Dan McMurtrie: We’ve met with Bangladesh Bank and also BIDA, which is the investment authority. So we’ve interfaced directly with the government. Also Rajat’s father is a fairly prominent person in Bangladesh. He was the former head of the chamber of commerce and also he is the head of North South university, which is the largest private university in the country. And so we have an ability, I think this would be a little more dangerous if we were sort of a faceless actor and we could just get swatted like a fly. But we’re being very upfront about going and speaking to people about what we’re doing, what our intentions are, things like that, and we’re getting the best counsel available and we’re talking to a lot of comps and other people like that.

Dan McMurtrie: So my focus over the summer was really focusing on vetting all of that out. Same thing in Singapore. So the other issue there is the FX. So the companies are structured in Singapore, held in Singapore, they’re operating subsidiary in Bangladesh. The cash is held, until it needs to be actually spent is held in Singapore so that there isn’t the FX risk. And if a company is going to be spending cash in the short term, we expect the return on that cash should be greater than the currency depreciation risk. But we don’t want them, if they do 20% dilution and they have that amount of the company’s value in cash, I don’t want to take Bangladeshi taka risk on that.
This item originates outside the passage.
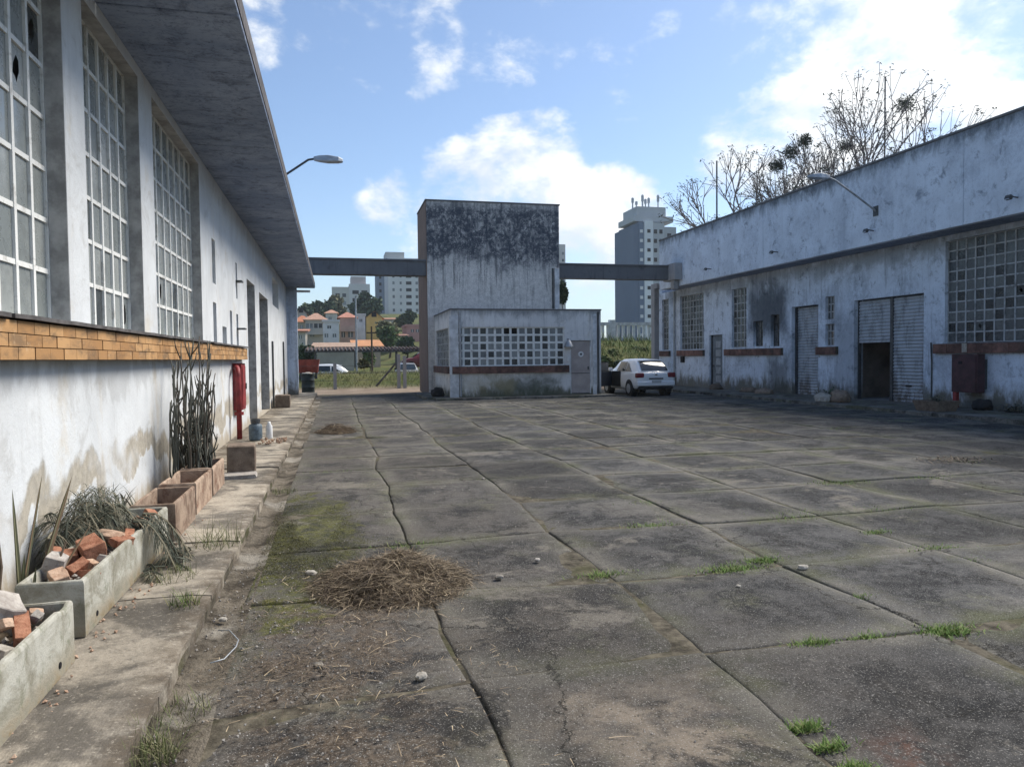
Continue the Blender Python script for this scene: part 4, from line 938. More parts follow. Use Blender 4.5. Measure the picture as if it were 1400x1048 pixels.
def chunk(name, c, size, rot, mat, label, cat, group, jit_=0.14, seed=0, sub=2, rd=0.95):
    """irregular broken block"""
    q = random.Random(seed*31+7); mb = MB(); n = sub; idx = {}
    def vid(a, b, d):
        k = (a, b, d)
        if k not in idx:
            p = Vector((a/n-.5, b/n-.5, d/n-.5)); edge = sum(1 for w in k if w in (0, n))
            p *= (1.0 if edge < 2 else ((1+rd)/2 if edge == 2 else rd)) ; p += Vector((q.uniform(-1, 1), q.uniform(-1, 1), q.uniform(-1, 1)))*jit_*0.5
            idx[k] = len(mb.v); mb.v.append(tuple(p))
        return idx[k]
    for ax in range(3):
        for s_ in (0, n):
            for i in range(n):
                for j in range(n):
                    def k3(u, v_):
                        k = [0, 0, 0]; k[ax] = s_; k[(ax+1) % 3] = u; k[(ax+2) % 3] = v_; return vid(*k)
                    f = (k3(i, j), k3(i+1, j), k3(i+1, j+1), k3(i, j+1)); mb.f.append(f if s_ else f[::-1])
    Mx = rot.to_matrix(); mb.v = [tuple(Mx @ Vector((v_[0]*size[0], v_[1]*size[1], v_[2]*size[2]))) for v_ in mb.v]
    o = bpy.data.objects.new(name, mb.mesh(name, mat)); COL.objects.link(o); o.location = c
    b = o.modifiers.new('bevel', 'BEVEL'); b.width = min(size)*0.035; b.segments = 1
    return tag(o, label, cat, group)
from mathutils import Euler
def E_(a, b, c): return Euler((R(a), R(b), R(c)))
G1 = 'rubble heaped in the planters'
near = 'in the nearest concrete planter'; lng = 'in the long pale planter'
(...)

Dan McMurtrie: Particularly, I think right now, they’ve got some smaller banking issues that are not relevant to what we’re trying to invest in. But we’re trying to really control the jurisdictional and currency risk as well as compliance risk. So we’ve really vetted out a lot of that stuff in terms of how we get in, how we use assist, and then the exits. I think there’s going to be opportunities for secondaries, but I think acquisition is likely most of the exits.